■ **INFORMATION SUPPLIED**
-----

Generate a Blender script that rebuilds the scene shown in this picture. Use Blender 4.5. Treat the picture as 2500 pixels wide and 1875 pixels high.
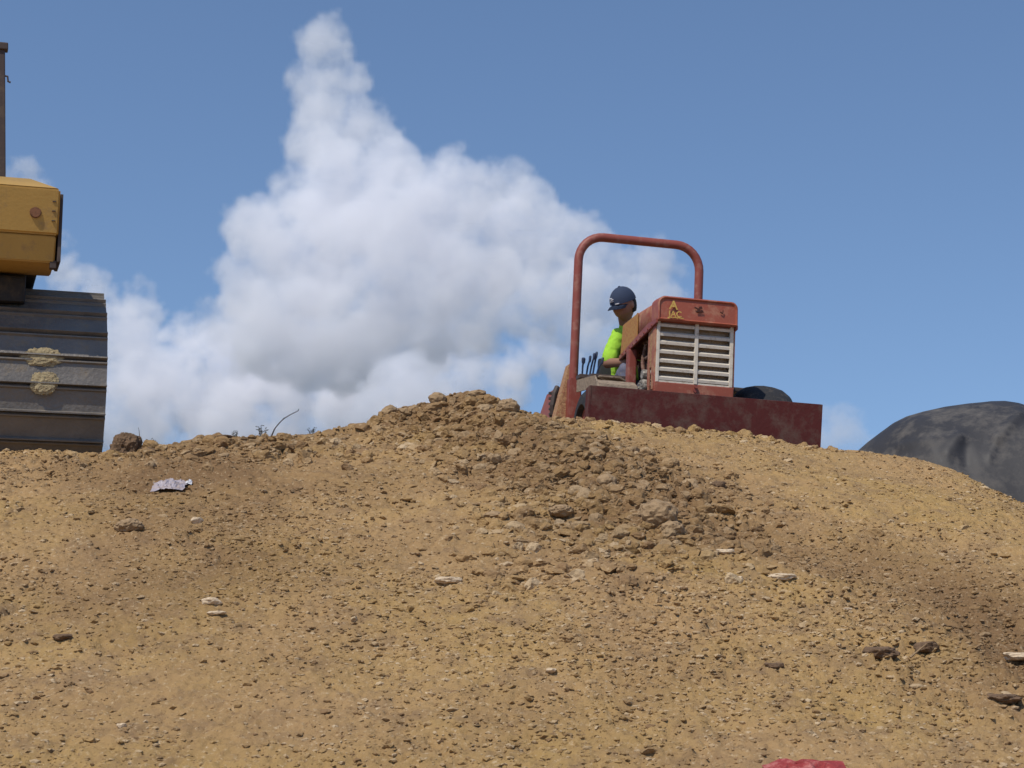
import bpy, bmesh, math, random
import numpy as np
from mathutils import Vector, Matrix, Euler

for o in list(bpy.data.objects):
    bpy.data.objects.remove(o, do_unlink=True)
sc = bpy.context.scene
col = sc.collection
R = math.radians
rng = np.random.default_rng(7)
random.seed(7)

# ---------------------------------------------------------------- camera, sky, sun, exposure
CAM = Vector((0, 0, 1.6)); PITCH = R(9); HFOV = R(30)
cam = bpy.data.cameras.new("camera"); cam.sensor_width = 36; cam.lens = 18 / math.tan(HFOV / 2)
cam.clip_start = 0.05; cam.clip_end = 60000
camo = bpy.data.objects.new("camera", cam); col.objects.link(camo)
camo.location = CAM; camo.rotation_euler = (R(90) + PITCH, 0, 0)
sc.camera = camo
F = 1250 / math.tan(HFOV / 2)

SUN_EL, SUN_AZ = R(56), R(216)        # azimuth clockwise from +Y (the view direction)
world = bpy.data.worlds.new("World"); sc.world = world; world.use_nodes = True
wn = world.node_tree.nodes; wl = world.node_tree.links; wn.clear()
wo = wn.new('ShaderNodeOutputWorld'); bg = wn.new('ShaderNodeBackground')
sky = wn.new('ShaderNodeTexSky'); sky.sky_type = 'NISHITA'; sky.sun_disc = False
sky.sun_elevation = SUN_EL; sky.sun_rotation = SUN_AZ
sky.altitude = 0; sky.air_density = 1.0; sky.dust_density = 0.4; sky.ozone_density = 4.5
bg.inputs['Strength'].default_value = 0.112
tcw = wn.new('ShaderNodeTexCoord'); vm = wn.new('ShaderNodeVectorMath'); vm.operation = 'MULTIPLY_ADD'
vm.inputs[1].default_value = (1, 1, 1); vm.inputs[2].default_value = (0, 0, .11)
wl.new(tcw.outputs['Generated'], vm.inputs[0]); wl.new(vm.outputs[0], sky.inputs['Vector'])
wl.new(sky.outputs[0], bg.inputs['Color']); wl.new(bg.outputs[0], wo.inputs['Surface'])
sd = bpy.data.lights.new("sun", 'SUN'); sd.energy = 3.0; sd.angle = R(0.5); sd.color = (1.0, 0.93, 0.82)
so = bpy.data.objects.new("sun", sd); col.objects.link(so)
sv = Vector((math.sin(SUN_AZ) * math.cos(SUN_EL), math.cos(SUN_AZ) * math.cos(SUN_EL), math.sin(SUN_EL)))
so.rotation_euler = (-sv).to_track_quat('-Z', 'Y').to_euler(); so.location = (0, 0, 30)
sc.view_settings.view_transform = 'Standard'; sc.view_settings.look = 'None'
sc.view_settings.exposure = 0.22; sc.view_settings.gamma = 1.0
sc.cycles.max_bounces = 32; sc.cycles.volume_bounces = 32; sc.cycles.use_denoising = True
sc.cycles.volume_max_steps = 256; sc.cycles.volume_step_rate = 2.0

def at(u, v, Y):
    """world point whose picture position is (u, v) in 2500x1875 pixels, at distance Y along +Y"""
    x = (u - 1250) / F; y = (937.5 - v) / F
    d = Vector((x, math.cos(PITCH) - y * math.sin(PITCH), math.sin(PITCH) + y * math.cos(PITCH)))
    return CAM + d * (Y / d.y)

def tag(o, label=None, cat=None, group=None, kind=None):
    if label: o['label'] = label
    if cat: o['category'] = cat
    if group: o['group'] = group
    if kind: o['kind'] = kind
    return o


# ---------------------------------------------------------------- materials
def mat(name, base, rough=.7, metal=0.0, dirt=None, amount=.0, scale=6.0, bump=.0, bscale=40.0, vary=.12, spec=.4):
    """paint, rubber or cloth with its own wear: noise-driven dust over a slightly uneven base colour"""
    m = bpy.data.materials.new(name); m.use_nodes = True
    n = m.node_tree.nodes; l = m.node_tree.links
    b = n['Principled BSDF']; b.inputs['Roughness'].default_value = rough; b.inputs['Metallic'].default_value = metal
    b.inputs['Specular IOR Level'].default_value = spec
    tc = n.new('ShaderNodeTexCoord')
    nz = n.new('ShaderNodeTexNoise'); nz.inputs['Scale'].default_value = scale; nz.inputs['Detail'].default_value = 8
    nz.inputs['Roughness'].default_value = .65
    l.new(tc.outputs['Object'], nz.inputs['Vector'])
    mx = n.new('ShaderNodeMix'); mx.data_type = 'RGBA'
    mx.inputs[6].default_value = (*[c * (1 - vary) for c in base], 1); mx.inputs[7].default_value = (*[min(1, c * (1 + vary)) for c in base], 1)
    l.new(nz.outputs['Fac'], mx.inputs[0])
    last = mx.outputs[2]
    if dirt:
        n2 = n.new('ShaderNodeTexNoise'); n2.inputs['Scale'].default_value = scale * 1.7; n2.inputs['Detail'].default_value = 10
        n2.inputs['Roughness'].default_value = .72
        mp = n.new('ShaderNodeMapping'); mp.inputs['Location'].default_value = (3.1, 7.7, 1.3)
        l.new(tc.outputs['Object'], mp.inputs['Vector']); l.new(mp.outputs[0], n2.inputs['Vector'])
        mr = n.new('ShaderNodeMapRange'); mr.inputs['From Min'].default_value = .62 - amount * .5
        mr.inputs['From Max'].default_value = .78 - amount * .35
        l.new(n2.outputs['Fac'], mr.inputs['Value'])
        m2 = n.new('ShaderNodeMix'); m2.data_type = 'RGBA'; l.new(mr.outputs[0], m2.inputs[0])
        l.new(last, m2.inputs[6]); m2.inputs[7].default_value = (*dirt, 1); last = m2.outputs[2]
        m3 = n.new('ShaderNodeMix'); m3.data_type = 'FLOAT'; l.new(mr.outputs[0], m3.inputs[0])
        m3.inputs[2].default_value = rough; m3.inputs[3].default_value = .95; l.new(m3.outputs[0], b.inputs['Roughness'])
    l.new(last, b.inputs['Base Color'])
    if bump:
        n3 = n.new('ShaderNodeTexNoise'); n3.inputs['Scale'].default_value = bscale; n3.inputs['Detail'].default_value = 6
        l.new(tc.outputs['Object'], n3.inputs['Vector'])
        bp = n.new('ShaderNodeBump'); bp.inputs['Strength'].default_value = bump; bp.inputs['Distance'].default_value = .01
        l.new(n3.outputs['Fac'], bp.inputs['Height']); l.new(bp.outputs[0], b.inputs['Normal'])
    return m
DUST = (.33, .24, .15)
M = dict(
    red=mat('faded_red_paint', (.30, .078, .045), .5, 0, (.40, .20, .13), .22, 5, .15, 60),
    redbar=mat('roll_bar_red', (.25, .062, .045), .5, 0, (.34, .17, .13), .22, 7, .1, 60),
    redside=mat('scuffed_red_paint', (.30, .078, .052), .6, 0, (.42, .24, .14), .42, 7, .2, 60),
    yellow=mat('dusty_yellow_panel', (.40, .22, .06), .7, 0, (.36, .13, .06), .38, 22, .3, 60),
    blade=mat('shade_dark_maroon_blade', (.092, .022, .021), .8, 0, (.125, .075, .062), .34, 5.0, .3, 30, .12, .2),  # maroon darkened in the base colour in place of shade on the blade
    cream=mat('cream_grille_paint', (.64, .575, .475), .55, 0, (.36, .29, .21), .2, 12),
    core=mat('dusty_radiator_core', (.32, .26, .21), .95, 0, (.42, .34, .26), .45, 45, .6, 150),
    dusty=mat('caked_dust', (.30, .235, .17), .95, 0, (.16, .12, .09), .35, 18, .6, 80),
    muddy=mat('caked_orange_mud', (.42, .26, .13), .95, 0, (.26, .10, .06), .4, 26, .9, 60),
    engine=mat('grimy_engine_metal', (.12, .055, .045), .8, 0, (.28, .18, .12), .35, 25, .8, 60, .5),
    alloy=mat('dusty_alloy', (.48, .44, .38), .6, .2, (.06, .05, .045), .42, 30, .8, 60),
    black=mat('black_rubber', (.022, .022, .024), .8, 0, (.09, .075, .06), .2, 9, .4, 60),
    blue=mat('dark_blue_lever', (.03, .045, .09), .5, 0, None),
    seatm=mat('black_vinyl', (.025, .025, .028), .6),
    letter=mat('worn_yellow_letters', (.60, .42, .10), .7, 0, (.3, .08, .05), .32, 60),
    scratch=mat('dark_chipped_paint', (.06, .02, .015), .9),
    cyellow=mat('excavator_yellow', (.46, .275, .070), .6, 0, (.30, .19, .09), .16, 4, .15, 50),
    cdark=mat('excavator_dark_frame', (.065, .045, .038), .6, 0, (.12, .09, .07), .2, 6),
    steel=mat('worn_track_steel', (.185, .168, .150), .55, .35, (.26, .215, .16), .2, 7, .5, 40, .3),
    under=mat('undercarriage_shade_black', (.03, .03, .033), .8, 0, (.08, .065, .05), .25, 6),
    mud=mat('dry_mud', (.38, .31, .18), .95, 0, (.22, .15, .08), .3, 25, .9, 40),
    glass=mat('dark_cab_glass', (.03, .035, .04), .12),
    rust=mat('rusty_plug', (.20, .085, .04), .8, 0, (.1, .05, .03), .3, 30),
    liner=mat('dusty_black_plastic', (.034, .033, .035), .58, 0, (.115, .105, .095), .30, 2.2, .35, 9, .3),
    skin=mat('tanned_skin', (.27, .14, .09), .6),
    hair=mat('dark_hair', (.02, .014, .01), .8),
    cap=mat('navy_cap_cloth', (.030, .045, .085), .9, 0, None, 0, 30, .3, 300),
    white=mat('white_stitching', (.6, .6, .62), .9),
    hivis=mat('hi_vis_lime_cloth', (.34, .62, .045), .85, 0, None, 0, 10, .3, 60),
    vest=mat('dark_grey_cloth', (.06, .06, .09), .9),
    jeans=mat('grey_blue_denim', (.13, .135, .19), .9, 0, (.25, .2, .15), .2, 14, .3, 200),
    stone=mat('pale_limestone', (.60, .47, .32), .9, 0, (.36, .26, .15), .25, 30, .6, 60),
    clodm=mat('dry_clod', (.33, .225, .125), .97, 0, (.20, .13, .07), .35, 14, .9, 50),
    twig=mat('dead_twig', (.06, .045, .04), .9),
    weed=mat('dusty_weed', (.065, .058, .036), .9),
    plastic=mat('crumpled_white_plastic', (.38, .34, .37), .4, 0, (.33, .24, .17), .3, 18, .3, 60),
    redcloth=mat('faded_red_cloth', (.27, .034, .034), .85, 0, (.5, .2, .17), .3, 12, .4, 60),
    brick=mat('dark_clay_lump', (.17, .105, .06), .95, 0, (.09, .055, .03), .4, 18, .9, 60),
)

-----

■ **PROMPT**
Wherever the word "pixels" occurs in a line of the listing, copy that line.

■ **SOLUTION FOR THIS TASK**
Generate a Blender script that rebuilds the scene shown in this picture. Use Blender 4.5. Treat the picture as 2500 pixels wide and 1875 pixels high.
    """world point whose picture position is (u, v) in 2500x1875 pixels, at distance Y along +Y"""